The problem is because you are passing a pointer to a local variable out of a function. Dereferencing such pointers is undefined behavior. You should allocate newElement with new.

This code

node newElement = {};

creates a local variable newElement. Once the function is over, the scope of newElement ends, and its memory gets destroyed. However, you are passing the pointer to that destroyed memory to outside the function. All references to that memory become invalid as soon as the function exits.

This code, on the other hand

node *newElement = new node(); // Don't forget the asterisk

allocates an object on free store. Such objects remain available until you delete them explicitly. That's why you can use them after the function creating them has exited. Of course since newElement is a pointer, you need to use -> to access its members.

Answer 2

The key thing you need to learn here is the difference between stack allocated objects and heap allocated objects. In your insert function your node newElement = {} is stack allocated, which means that its life time is determined by the enclosing scope. In this case that means that when the function exits your object is destroyed. That's not what you want. You want the root of your tree to stored in your node *root pointer. To do that you need to allocate memory from the heap. In C++ that is normally done with the new operator. That allows you to pass the pointer from one function to another without having its life time determined by the scope that it's in. This also means you need to be careful about managing the life time of heap allocated objects.

Answer 3

Well you have got one problem with your Also comment. The second may be cleaner but it is wrong. You have to new memory and delete it. Otherwise you end up with pointers to objects which no longer exist. That's exactly the problem that new solves.

Another problem

void insert(node *&root, const int key)
{
    node newElement = {};
    newElement.key = key;

    node *y = NULL;
    std::cout << root->key; // this line

On the first insert root is still NULL, so this code will crash the program.

Answer 4

It's already been explained that you would have to allocate objects dynamically (with new), however doing so is fraught with perils (memory leaks).

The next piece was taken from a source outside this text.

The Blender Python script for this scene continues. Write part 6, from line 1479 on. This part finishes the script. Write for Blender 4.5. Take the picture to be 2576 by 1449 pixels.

There are two (simple) solutions:

1. Have an ownership scheme.
2. Use an arena to put your nodes, and keep references to them.

1 Ownership scheme

In C and C++, there are two forms of obtaining memory where to store an object: automatic storage and dynamic storage. Automatic is what you use when you declare a variable within your function, for example, however such objects only live for the duration of the function (and thus you have issues when using them afterward because the memory is probably overwritten by something else). Therefore you often must use dynamic memory allocation.

The issue with dynamic memory allocation is that you have to explicitly give it back to the system, lest it leaks. In C this is pretty difficult and requires rigor. In C++ though it's made easier by the use of smart pointers. So let's use those!

struct Node {
    Node(Node* p, int k): parent(p), key(k) {}

    Node* parent;
    std::unique_ptr<Node> left, right;
    int key;
};

// Note: I added a *constructor* to the type to initialize `parent` and `key`
// without proper initialization they would have some garbage value.

Note the different declaration of parent and left ? A parent owns its children (unique_ptr) whereas a child just refers to its parent.

void insert(std::unique_ptr<Node>& root, const int key)
{
    if (root.get() == nullptr) {
        root.reset(new Node{nullptr, key});
        return;
    }

    Node* parent = root.get();
    Node* y = nullptr;

    while(parent)
    {
        if(key == parent->key) exit(EXIT_FAILURE);
        y = parent;
        parent = (key < parent->key) ? parent->left.get() : parent->right.get();
    }

    if (key < y->key) { y->left.reset(new Node{y, key}); }
    else              { y->right.reset(new Node{y, key}); }
}

In case you don't know what unique_ptr is, the get() it just contains an object allocated with new and the get() method returns a pointer to that object. You can also reset its content (in which case it properly disposes of the object it already contained, if any).

I would note I am not too sure about your algorithm, but hey, it's yours :)

2 Arena

If this dealing with memory got your head all mushy, that's pretty normal at first, and that's why sometimes arenas might be easier to use. The idea of using an arena is pretty general; instead of bothering with memory ownership on a piece by piece basis you use "something" to hold onto the memory and then only manipulate references (or pointers) to the pieces. You just have to keep in mind that those references/pointers are only ever alive as long as the arena is.

struct Node {
    Node(): parent(nullptr), left(nullptr), right(nullptr), key(0) {}

    Node* parent;
    Node* left;
    Node* right;
    int key;
};

void insert(std::list<Node>& arena, Node *&root, const int key)
{
    arena.push_back(Node{});         // add a new node
    Node& newElement = arena.back(); // get a reference to it.
    newElement.key = key;

    Node *y = NULL;
    while(root)
    {
        if(key == root->key) exit(EXIT_FAILURE);
        y = root;
        root = (key < root->key) ? root->left : root->right;
    }

    newElement.p = y;

    if(!y) root = &newElement;
    else if(key < y->key) y->left = &newElement;
    else y->right = &newElement;
}

Just remember two things:

• as soon as your arena dies, all your references/pointers are pointing into the ether, and bad things happen should you try to use them
• if you ever only push things into the arena, it'll grow until it consumes all available memory and your program crashes; at some point you need cleanup!